### [Exercise task]
Report how many lines below contain the word "part". Give only the number.

### [Excerpted data]
═══
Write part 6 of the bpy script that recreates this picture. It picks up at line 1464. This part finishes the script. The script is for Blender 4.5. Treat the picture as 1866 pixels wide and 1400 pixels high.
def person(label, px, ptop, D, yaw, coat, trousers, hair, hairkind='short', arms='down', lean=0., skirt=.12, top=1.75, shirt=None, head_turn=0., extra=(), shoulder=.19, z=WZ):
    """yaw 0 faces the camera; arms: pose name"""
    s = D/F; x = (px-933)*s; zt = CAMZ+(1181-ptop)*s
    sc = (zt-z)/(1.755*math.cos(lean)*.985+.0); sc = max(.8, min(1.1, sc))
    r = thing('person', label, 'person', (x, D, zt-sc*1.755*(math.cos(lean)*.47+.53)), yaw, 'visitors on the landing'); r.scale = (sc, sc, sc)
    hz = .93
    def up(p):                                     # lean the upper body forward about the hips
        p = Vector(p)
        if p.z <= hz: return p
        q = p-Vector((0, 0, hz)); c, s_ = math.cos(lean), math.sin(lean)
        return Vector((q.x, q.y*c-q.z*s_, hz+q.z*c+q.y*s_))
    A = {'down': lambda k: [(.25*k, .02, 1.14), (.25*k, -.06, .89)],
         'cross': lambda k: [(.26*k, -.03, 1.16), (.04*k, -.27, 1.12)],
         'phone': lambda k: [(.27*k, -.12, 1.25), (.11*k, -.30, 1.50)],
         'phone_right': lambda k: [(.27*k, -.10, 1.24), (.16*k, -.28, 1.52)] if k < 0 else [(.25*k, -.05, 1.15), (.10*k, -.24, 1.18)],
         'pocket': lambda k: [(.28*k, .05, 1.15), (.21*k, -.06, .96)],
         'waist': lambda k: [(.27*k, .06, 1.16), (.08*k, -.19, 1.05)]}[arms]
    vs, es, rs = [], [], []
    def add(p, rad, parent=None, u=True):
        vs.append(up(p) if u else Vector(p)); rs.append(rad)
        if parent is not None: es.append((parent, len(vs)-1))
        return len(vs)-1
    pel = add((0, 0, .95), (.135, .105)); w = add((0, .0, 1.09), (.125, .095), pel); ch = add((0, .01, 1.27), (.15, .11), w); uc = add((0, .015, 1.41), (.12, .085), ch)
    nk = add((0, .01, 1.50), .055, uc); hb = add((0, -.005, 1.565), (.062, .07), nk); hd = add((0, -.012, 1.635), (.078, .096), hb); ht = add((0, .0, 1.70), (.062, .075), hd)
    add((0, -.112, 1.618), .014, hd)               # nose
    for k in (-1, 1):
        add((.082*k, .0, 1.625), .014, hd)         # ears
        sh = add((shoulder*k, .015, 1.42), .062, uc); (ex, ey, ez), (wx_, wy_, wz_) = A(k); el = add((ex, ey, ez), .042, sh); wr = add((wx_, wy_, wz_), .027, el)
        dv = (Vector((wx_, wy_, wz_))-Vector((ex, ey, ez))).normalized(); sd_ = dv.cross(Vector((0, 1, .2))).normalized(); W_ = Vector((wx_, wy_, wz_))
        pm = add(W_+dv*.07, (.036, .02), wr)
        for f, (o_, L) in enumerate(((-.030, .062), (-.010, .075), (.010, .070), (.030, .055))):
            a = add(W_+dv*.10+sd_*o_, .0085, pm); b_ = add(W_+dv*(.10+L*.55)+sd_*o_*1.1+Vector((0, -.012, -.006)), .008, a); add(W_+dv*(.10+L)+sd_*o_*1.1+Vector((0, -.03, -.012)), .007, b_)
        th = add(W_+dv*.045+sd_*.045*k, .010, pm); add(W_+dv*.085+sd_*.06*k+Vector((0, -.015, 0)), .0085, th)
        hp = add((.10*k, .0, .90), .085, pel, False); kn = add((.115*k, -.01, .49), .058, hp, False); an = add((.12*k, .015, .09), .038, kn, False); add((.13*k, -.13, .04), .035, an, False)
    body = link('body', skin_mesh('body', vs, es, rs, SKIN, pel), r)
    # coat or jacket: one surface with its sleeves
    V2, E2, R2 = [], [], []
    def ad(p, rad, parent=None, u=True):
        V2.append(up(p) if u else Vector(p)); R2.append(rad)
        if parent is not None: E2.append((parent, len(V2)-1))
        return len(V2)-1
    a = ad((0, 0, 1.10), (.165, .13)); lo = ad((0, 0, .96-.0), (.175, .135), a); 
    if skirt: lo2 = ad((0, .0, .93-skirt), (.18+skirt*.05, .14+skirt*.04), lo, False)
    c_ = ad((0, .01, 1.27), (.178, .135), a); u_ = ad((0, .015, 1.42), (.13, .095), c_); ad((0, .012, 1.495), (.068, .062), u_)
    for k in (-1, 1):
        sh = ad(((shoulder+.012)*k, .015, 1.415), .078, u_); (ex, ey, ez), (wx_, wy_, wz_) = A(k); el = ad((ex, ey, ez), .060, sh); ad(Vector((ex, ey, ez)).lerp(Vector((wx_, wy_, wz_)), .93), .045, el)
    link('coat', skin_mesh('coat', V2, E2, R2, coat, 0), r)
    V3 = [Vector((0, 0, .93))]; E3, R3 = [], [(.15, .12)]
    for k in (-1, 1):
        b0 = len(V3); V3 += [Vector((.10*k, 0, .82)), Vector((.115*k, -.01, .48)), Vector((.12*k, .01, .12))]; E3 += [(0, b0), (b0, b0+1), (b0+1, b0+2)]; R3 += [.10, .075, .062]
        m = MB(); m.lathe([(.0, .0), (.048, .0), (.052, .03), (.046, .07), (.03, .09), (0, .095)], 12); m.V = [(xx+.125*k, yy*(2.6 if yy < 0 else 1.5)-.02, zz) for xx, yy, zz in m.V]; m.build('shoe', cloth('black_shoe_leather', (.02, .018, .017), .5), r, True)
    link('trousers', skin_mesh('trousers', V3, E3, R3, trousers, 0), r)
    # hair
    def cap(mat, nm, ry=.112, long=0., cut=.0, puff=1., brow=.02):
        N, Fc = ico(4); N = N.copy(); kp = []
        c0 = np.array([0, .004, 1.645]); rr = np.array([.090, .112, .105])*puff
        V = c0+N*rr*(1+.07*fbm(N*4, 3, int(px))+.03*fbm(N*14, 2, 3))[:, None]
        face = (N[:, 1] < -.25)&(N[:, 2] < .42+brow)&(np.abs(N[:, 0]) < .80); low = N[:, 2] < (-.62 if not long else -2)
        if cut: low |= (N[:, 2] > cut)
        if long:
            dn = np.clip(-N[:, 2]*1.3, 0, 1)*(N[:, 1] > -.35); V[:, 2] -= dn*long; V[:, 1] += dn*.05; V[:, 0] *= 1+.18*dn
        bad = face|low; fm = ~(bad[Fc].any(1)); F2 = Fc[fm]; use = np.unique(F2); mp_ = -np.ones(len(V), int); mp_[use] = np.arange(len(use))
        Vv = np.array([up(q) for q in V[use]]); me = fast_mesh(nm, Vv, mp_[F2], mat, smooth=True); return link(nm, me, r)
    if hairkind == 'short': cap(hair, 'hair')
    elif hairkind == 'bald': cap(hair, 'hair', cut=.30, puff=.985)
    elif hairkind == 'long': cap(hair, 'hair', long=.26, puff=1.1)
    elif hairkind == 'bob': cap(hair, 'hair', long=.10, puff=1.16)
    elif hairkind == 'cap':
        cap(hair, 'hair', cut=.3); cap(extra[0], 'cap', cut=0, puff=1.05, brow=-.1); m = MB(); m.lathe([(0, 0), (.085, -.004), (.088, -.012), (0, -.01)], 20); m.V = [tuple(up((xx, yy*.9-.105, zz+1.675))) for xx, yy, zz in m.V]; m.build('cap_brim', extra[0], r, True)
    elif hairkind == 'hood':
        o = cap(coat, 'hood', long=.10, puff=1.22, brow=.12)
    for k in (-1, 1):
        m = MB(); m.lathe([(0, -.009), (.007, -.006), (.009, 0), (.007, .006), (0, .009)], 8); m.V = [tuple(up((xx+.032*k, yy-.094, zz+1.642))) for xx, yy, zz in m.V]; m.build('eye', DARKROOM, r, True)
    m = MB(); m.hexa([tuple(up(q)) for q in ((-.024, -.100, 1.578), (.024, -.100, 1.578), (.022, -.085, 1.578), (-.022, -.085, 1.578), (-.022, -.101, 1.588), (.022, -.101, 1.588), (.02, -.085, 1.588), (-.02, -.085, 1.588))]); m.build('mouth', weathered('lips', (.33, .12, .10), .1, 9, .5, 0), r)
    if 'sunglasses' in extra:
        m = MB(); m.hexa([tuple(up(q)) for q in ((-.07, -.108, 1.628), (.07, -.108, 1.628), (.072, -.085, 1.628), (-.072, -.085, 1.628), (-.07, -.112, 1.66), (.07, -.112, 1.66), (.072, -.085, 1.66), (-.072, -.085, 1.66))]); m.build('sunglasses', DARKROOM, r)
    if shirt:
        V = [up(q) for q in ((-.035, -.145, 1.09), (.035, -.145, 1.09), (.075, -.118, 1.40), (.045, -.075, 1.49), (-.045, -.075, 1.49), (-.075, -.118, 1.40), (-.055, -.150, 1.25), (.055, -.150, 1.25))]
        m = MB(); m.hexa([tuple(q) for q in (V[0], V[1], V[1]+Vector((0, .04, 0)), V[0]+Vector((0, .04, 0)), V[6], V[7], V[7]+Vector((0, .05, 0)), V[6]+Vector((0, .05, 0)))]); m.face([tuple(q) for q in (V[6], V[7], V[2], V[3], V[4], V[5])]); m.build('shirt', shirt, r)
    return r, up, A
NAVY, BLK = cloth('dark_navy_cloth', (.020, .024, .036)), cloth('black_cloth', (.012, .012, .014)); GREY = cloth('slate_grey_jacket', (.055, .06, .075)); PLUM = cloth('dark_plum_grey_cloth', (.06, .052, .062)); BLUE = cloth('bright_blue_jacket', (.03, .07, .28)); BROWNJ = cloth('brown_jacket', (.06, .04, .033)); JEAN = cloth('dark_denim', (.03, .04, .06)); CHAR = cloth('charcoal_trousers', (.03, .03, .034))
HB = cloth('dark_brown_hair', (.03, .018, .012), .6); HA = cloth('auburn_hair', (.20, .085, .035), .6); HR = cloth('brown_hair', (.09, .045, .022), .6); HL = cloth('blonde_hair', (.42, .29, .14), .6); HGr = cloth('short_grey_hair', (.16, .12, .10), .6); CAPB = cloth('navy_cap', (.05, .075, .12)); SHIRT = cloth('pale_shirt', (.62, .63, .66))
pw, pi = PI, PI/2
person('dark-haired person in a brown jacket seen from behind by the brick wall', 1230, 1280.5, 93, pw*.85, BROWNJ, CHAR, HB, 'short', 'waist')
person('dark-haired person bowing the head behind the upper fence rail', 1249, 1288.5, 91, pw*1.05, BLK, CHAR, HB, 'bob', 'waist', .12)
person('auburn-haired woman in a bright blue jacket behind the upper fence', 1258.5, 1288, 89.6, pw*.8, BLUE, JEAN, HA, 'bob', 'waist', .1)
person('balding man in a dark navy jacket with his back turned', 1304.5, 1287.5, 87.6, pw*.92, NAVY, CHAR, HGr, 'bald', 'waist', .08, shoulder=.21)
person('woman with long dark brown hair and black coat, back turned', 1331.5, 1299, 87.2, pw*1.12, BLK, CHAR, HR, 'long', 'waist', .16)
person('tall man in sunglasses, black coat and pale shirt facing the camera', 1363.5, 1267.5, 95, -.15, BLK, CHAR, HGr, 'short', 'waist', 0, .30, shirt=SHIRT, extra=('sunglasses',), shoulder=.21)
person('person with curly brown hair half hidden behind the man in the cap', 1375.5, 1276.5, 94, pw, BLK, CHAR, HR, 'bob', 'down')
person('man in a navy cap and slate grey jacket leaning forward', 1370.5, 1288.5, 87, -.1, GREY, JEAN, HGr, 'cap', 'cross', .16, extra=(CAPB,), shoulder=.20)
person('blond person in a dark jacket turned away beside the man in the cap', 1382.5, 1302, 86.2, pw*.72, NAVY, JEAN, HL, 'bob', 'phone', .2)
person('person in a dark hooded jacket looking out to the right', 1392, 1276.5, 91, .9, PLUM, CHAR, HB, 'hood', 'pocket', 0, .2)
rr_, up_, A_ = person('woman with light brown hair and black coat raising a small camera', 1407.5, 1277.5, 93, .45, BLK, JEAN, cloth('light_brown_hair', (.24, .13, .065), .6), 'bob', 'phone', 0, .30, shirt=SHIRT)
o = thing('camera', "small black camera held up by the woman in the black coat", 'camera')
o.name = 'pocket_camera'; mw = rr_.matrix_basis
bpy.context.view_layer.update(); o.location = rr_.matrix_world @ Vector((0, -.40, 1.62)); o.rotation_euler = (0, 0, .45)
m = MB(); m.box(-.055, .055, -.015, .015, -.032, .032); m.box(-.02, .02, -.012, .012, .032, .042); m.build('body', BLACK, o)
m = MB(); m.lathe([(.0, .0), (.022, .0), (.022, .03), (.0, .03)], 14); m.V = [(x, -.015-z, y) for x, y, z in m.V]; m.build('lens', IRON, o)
═══
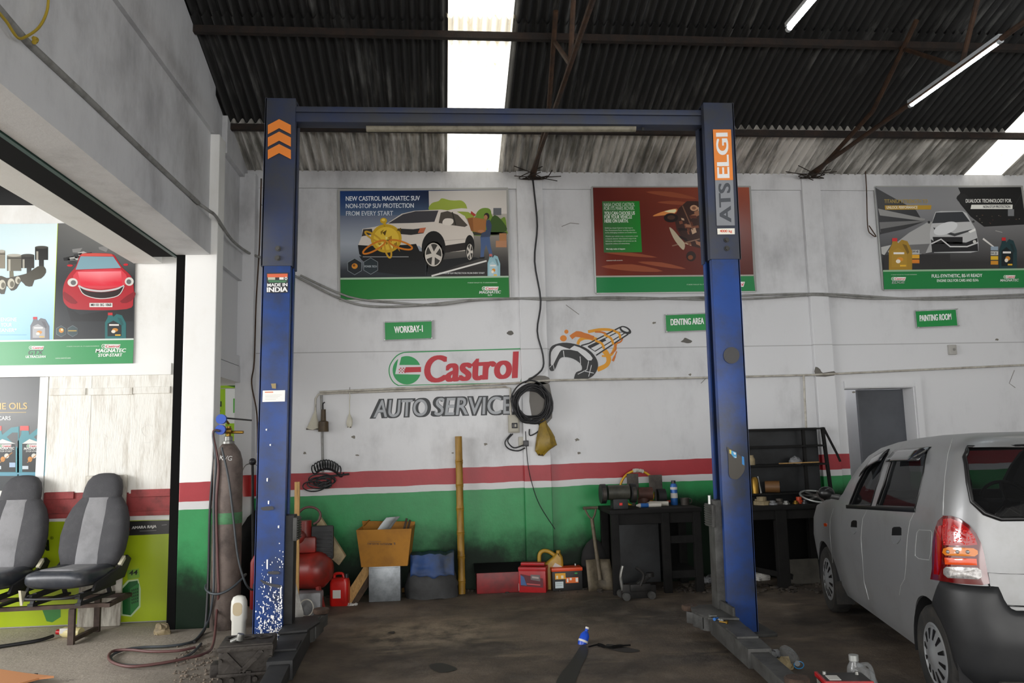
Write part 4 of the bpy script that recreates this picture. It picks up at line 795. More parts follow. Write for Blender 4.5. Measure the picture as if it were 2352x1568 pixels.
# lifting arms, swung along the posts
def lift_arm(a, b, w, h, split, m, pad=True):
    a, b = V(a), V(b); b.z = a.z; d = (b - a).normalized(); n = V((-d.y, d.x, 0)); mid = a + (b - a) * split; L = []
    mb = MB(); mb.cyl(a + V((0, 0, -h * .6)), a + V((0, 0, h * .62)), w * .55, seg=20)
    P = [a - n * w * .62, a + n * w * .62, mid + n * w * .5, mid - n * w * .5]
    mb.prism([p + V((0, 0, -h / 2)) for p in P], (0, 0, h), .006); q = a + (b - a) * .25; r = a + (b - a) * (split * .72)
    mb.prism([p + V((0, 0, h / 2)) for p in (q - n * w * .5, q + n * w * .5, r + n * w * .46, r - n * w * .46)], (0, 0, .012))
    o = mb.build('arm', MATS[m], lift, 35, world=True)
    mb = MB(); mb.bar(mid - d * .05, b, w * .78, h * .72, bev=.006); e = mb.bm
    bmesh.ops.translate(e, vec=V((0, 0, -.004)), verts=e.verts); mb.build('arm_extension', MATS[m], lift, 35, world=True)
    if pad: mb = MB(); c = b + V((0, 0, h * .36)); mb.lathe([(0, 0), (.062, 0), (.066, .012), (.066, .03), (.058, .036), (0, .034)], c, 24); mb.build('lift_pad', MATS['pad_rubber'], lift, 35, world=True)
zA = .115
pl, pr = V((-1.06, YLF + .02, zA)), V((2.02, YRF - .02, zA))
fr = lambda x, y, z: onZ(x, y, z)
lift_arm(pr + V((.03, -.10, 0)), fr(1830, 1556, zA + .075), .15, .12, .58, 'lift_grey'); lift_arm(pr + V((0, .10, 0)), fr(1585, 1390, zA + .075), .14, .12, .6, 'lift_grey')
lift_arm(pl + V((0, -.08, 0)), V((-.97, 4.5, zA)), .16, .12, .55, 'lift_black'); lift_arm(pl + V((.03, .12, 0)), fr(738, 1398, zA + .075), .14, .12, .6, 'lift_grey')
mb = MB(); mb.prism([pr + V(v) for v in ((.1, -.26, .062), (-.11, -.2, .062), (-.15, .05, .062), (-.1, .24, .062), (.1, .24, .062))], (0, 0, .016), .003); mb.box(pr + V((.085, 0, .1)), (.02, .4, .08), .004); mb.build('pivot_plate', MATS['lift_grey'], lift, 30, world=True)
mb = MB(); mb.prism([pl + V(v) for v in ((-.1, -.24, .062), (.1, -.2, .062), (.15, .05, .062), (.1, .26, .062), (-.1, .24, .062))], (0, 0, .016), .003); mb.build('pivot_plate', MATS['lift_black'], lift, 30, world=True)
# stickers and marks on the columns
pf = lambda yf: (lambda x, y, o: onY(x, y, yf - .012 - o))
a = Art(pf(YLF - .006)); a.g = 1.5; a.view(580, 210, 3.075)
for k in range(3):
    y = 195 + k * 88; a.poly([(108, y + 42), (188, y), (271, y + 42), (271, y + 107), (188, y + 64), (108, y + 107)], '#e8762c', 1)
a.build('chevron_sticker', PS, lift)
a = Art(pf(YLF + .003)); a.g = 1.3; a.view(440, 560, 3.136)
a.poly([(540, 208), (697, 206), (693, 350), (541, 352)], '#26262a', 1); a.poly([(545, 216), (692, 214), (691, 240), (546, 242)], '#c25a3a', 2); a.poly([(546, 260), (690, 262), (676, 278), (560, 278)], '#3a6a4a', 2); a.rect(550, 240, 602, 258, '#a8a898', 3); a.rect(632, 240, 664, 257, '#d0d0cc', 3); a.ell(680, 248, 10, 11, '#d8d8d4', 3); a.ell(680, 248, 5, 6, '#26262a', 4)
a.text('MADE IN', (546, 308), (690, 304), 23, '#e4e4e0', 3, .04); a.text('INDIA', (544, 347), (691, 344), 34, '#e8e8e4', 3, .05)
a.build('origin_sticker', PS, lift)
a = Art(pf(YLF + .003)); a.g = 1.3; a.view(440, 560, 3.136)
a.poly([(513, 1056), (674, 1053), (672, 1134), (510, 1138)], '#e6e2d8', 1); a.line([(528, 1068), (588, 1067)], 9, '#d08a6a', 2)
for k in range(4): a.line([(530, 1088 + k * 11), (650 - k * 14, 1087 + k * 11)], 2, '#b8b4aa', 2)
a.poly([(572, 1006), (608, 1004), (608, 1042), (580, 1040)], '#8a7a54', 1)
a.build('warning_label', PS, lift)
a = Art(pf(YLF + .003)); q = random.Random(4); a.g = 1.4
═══
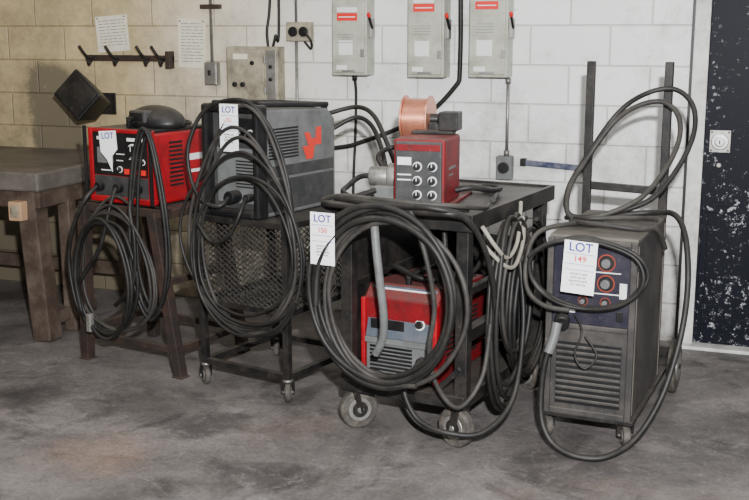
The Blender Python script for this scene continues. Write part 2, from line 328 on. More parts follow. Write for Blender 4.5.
═══
### [Response to this exercise]
3